All of seismology is based on waves and a primary property of any wave is the velocity (v) at which it travels. This is related to wavelength (L) and frequency (f) through v = f L. This shows that as the frequency changes, so does the wavelength in just such a way that their product is preserved as the constant velocity. But it is important to note that velocity itself is not a function of frequency, a situation termed nondispersive wave propagation. As the frequency is ramped up, the wavelength drops, and the waves always travel at the same speed. This is the case with waves in unbounded ideal gases, fluids, and elastic materials.
Porous media is another matter. Wave speed is a function of material properties (matrix and fluid) and environment variables (pressure, temperature, stress). Luckily for us, in the low frequency range (0-100 Hz) of surface seismic data, the velocity does not depend on frequency to within measurable tolerance. However, as frequency ramps up to sonic logging (10-20 KHZ) and bench top rock physics (MHZ) the wave speeds do become dispersive (classic paper is Liu et al., 1976).
This is the classical meaning of the word 'dispersion', velocity is a function of frequency. Here we will take a more general definition that includes any wavefield property, not just speed. Examples will include velocity, of course, but also attenuation, anisotropy, and reflection characteristics. We could also lump all of these things into the name 'frequency-dependance', but 'dispersion' is already out there with respect to velocity and it seems better to go with the shorter, more familiar term.
I am a bit embarrassed to admit that I made a strong point to a colleague (Jack Dvorkin, I believe) a few years ago about his use of 'dispersion' for something other than frequency-dependent velocity. I think he was talking about attenuation. Anyway, my tardy apologies because I have arrived at the same terminology.
It is curious that so much of classical seismology and wave theory is nondispersive: basic theory of P and S waves, Rayleigh waves in a half-space, geometric spreading, reflection and transmission coefficients, head waves, etc. Yet when we look at real data, strong dispersion abounds. The development of spectral decomposition has served to highlight this fact.
We will distinguish two kinds of dispersion. If the effect exists in unbounded media then we will consider it to be 'intrinsic' and thus a rock property that can be directly measured in the lab. On the other hand, if the dispersion only presents itself when layering is present then we will term it 'apparent', this case being responsible for the vast majority of dispersive wave behavior in the lower frequency band of 0-100 Hz.
To make some sense of the seismic dispersion universe, we will break down our survey into the traditional areas of acquisition, processing, and interpretation.
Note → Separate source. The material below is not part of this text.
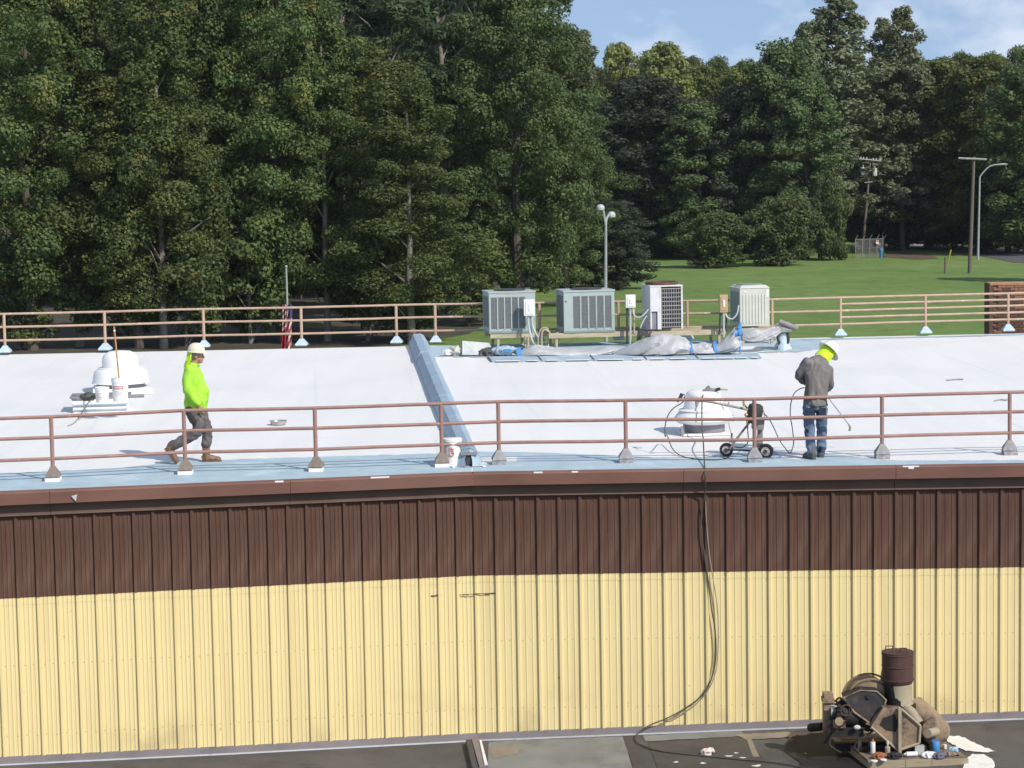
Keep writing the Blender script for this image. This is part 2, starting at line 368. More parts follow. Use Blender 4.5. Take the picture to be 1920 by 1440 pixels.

It is a fascinating and sometimes challenging topic. We will not seek out mathematical complexities for their own sake. Rather we will gather up interesting and concise results, presented in a common notation, and dwell more on the physical basis, detection and modeling tools, and especially the meaning of dispersive phenomena.
Reference:
Liu, H.-P., Anderson, D. L., and Kanamori, H., 1976, Velocity dispersion due to anelasticity; implications for seismology and mantle composition, Geophys. J. R. astr. Soc., 47, 41-58.